***** Dataset section *****

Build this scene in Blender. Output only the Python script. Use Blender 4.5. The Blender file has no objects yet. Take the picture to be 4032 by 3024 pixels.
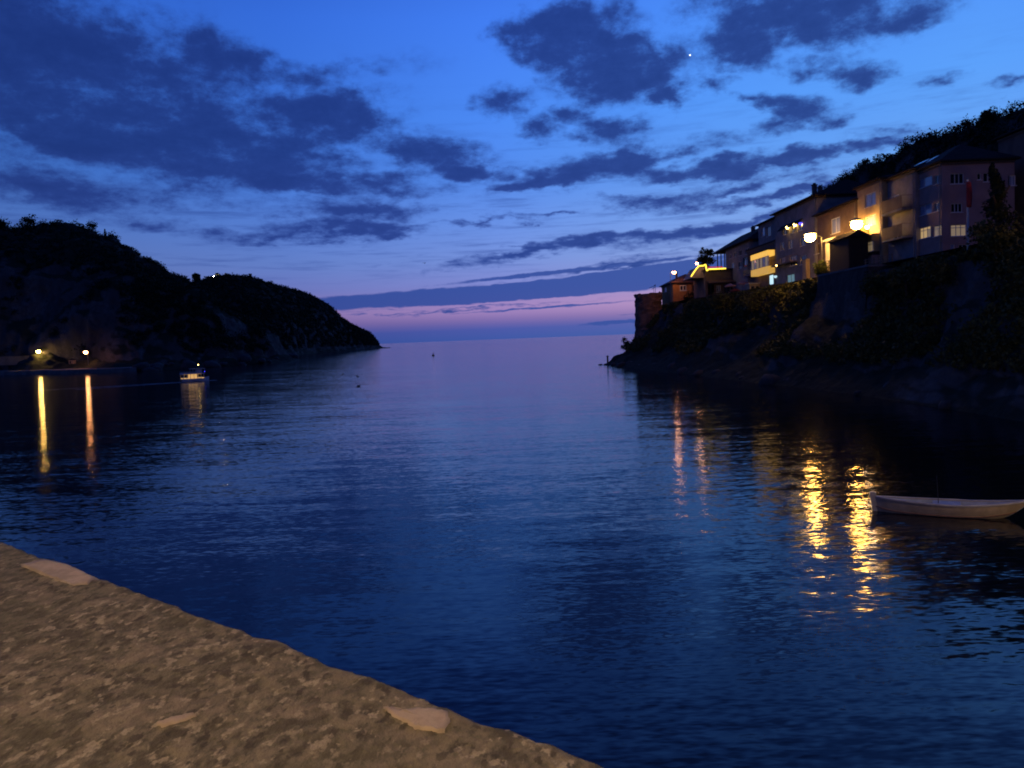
import bpy, math, random
import numpy as np
from mathutils import Vector, Matrix

rng = np.random.default_rng(7)
random.seed(7)
C = bpy.context.scene.collection
scene = bpy.context.scene

# ------------------------------------------------------------------ camera
EYE = 7.0                      # height of the lens above the water (on the old stone bridge)
PITCH, ROLL = math.radians(3.2), math.radians(2.2)
FPX = 3200.0                   # focal length in photo pixels (4032 wide)
_f = Vector((0, math.cos(PITCH), -math.sin(PITCH)))
_r0, _u0 = Vector((1, 0, 0)), Vector((0, math.sin(PITCH), math.cos(PITCH)))
_r = math.cos(ROLL) * _r0 - math.sin(ROLL) * _u0
_u = math.sin(ROLL) * _r0 + math.cos(ROLL) * _u0
cam = bpy.data.cameras.new('camera')
cam.sensor_width = 36.0
cam.lens = 36.0 * FPX / 4032.0
cam.clip_start, cam.clip_end = 0.05, 60000
co = bpy.data.objects.new('camera', cam)
C.objects.link(co)
co.matrix_world = Matrix(((_r.x, _u.x, -_f.x, 0), (_r.y, _u.y, -_f.y, 0), (_r.z, _u.z, -_f.z, EYE), (0, 0, 0, 1)))
scene.camera = co
scene.cycles.filter_width = 1.9
scene.cycles.use_denoising = True
scene.cycles.max_bounces = 6
scene.cycles.diffuse_bounces = 2
scene.cycles.glossy_bounces = 3
scene.cycles.sample_clamp_indirect = 6.0
scene.cycles.caustics_reflective = False
scene.cycles.caustics_refractive = False
scene.view_settings.view_transform = 'Standard'
scene.view_settings.look = 'None'
scene.view_settings.exposure = 0.0
scene.view_settings.gamma = 1.0
scene.view_settings.use_curve_mapping = False


def ray(px, py):
    """direction of sight through a point of the survey photo (4032 x 3024)"""
    d = _r * ((px - 2016) / FPX) + _u * ((1512 - py) / FPX) + _f
    return d.normalized()


def atY(px, py, Y):
    d = ray(px, py)
    return Vector((0, 0, EYE)) + d * (Y / d.y)


def atX(px, py, X):
    d = ray(px, py)
    return Vector((0, 0, EYE)) + d * (X / d.x)


def atZ(px, py, Z=0.0):
    d = ray(px, py)
    return Vector((0, 0, EYE)) + d * ((Z - EYE) / d.z)


# ------------------------------------------------------------------ node helpers
def lin(r, g, b):
    f = lambda c: c / 12.92 if c <= .04045 else ((c + .055) / 1.055) ** 2.4
    return (f(r / 255), f(g / 255), f(b / 255), 1)


class NT:
    def __init__(self, tree):
        self.t = tree
        tree.nodes.clear()

    def n(self, kind, **kw):
        nd = self.t.nodes.new(kind)
        for k, v in kw.items():
            setattr(nd, k, v)
        return nd

    def put(self, sock, v):
        if isinstance(v, bpy.types.NodeSocket):
            self.t.links.new(v, sock)
        elif v is not None:
            sock.default_value = v

    def math(self, op, a, b=None, c=None, clamp=False):
        nd = self.n('ShaderNodeMath', operation=op, use_clamp=clamp)
        for i, v in enumerate((a, b, c)):
            self.put(nd.inputs[i], v)
        return nd.outputs[0]

    def vmath(self, op, a, b=None, scale=None):
        nd = self.n('ShaderNodeVectorMath', operation=op)
        self.put(nd.inputs[0], a)
        if b is not None:
            self.put(nd.inputs[1], b)
        if scale is not None:
            self.put(nd.inputs['Scale'], scale)
        return nd.outputs['Value'] if op in ('LENGTH', 'DOT_PRODUCT', 'DISTANCE') else nd.outputs[0]

    def maprange(self, v, a, b, c=0.0, d=1.0, smooth=True):
        nd = self.n('ShaderNodeMapRange', interpolation_type='SMOOTHSTEP' if smooth else 'LINEAR', clamp=not smooth)
        self.put(nd.inputs[0], v)
        for i, x in enumerate((a, b, c, d)):
            self.put(nd.inputs[i + 1], x)
        return nd.outputs[0]

    def noise(self, vec, scale, detail=3, rough=.55, dist=0.0):
        nd = self.n('ShaderNodeTexNoise')
        self.put(nd.inputs['Vector'], vec)
        nd.inputs['Scale'].default_value = scale
        nd.inputs['Detail'].default_value = detail
        nd.inputs['Roughness'].default_value = rough
        nd.inputs['Distortion'].default_value = dist
        return nd

    def mix(self, fac, a, b, blend='MIX'):
        nd = self.n('ShaderNodeMix', data_type='RGBA', blend_type=blend)
        self.put(nd.inputs[0], fac)
        self.put(nd.inputs[6], a)
        self.put(nd.inputs[7], b)
        return nd.outputs[2]

    def mapping(self, vec, loc=(0, 0, 0), rot=(0, 0, 0), scale=(1, 1, 1), kind='POINT'):
        nd = self.n('ShaderNodeMapping', vector_type=kind)
        self.put(nd.inputs['Vector'], vec)
        nd.inputs['Location'].default_value = loc
        nd.inputs['Rotation'].default_value = rot
        nd.inputs['Scale'].default_value = scale
        return nd.outputs[0]

    def ramp(self, fac, stops, interp='LINEAR'):
        nd = self.n('ShaderNodeValToRGB')
        cr = nd.color_ramp
        cr.interpolation = interp
        while len(cr.elements) > 1:
            cr.elements.remove(cr.elements[-1])
        for i, (p, c) in enumerate(stops):
            e = cr.elements[0] if i == 0 else cr.elements.new(p)
            e.position = p
            e.color = c
        self.put(nd.inputs[0], fac)
        return nd.outputs[0]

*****

To do:
Every line from the start of the listing above through the line with "scene = bpy.context.scene" should be repeated exactly; skip the pictures and add nothing else.

The reply:
Build this scene in Blender. Output only the Python script. Use Blender 4.5. The Blender file has no objects yet. Take the picture to be 4032 by 3024 pixels.
import bpy, math, random
import numpy as np
from mathutils import Vector, Matrix

rng = np.random.default_rng(7)
random.seed(7)
C = bpy.context.scene.collection
scene = bpy.context.scene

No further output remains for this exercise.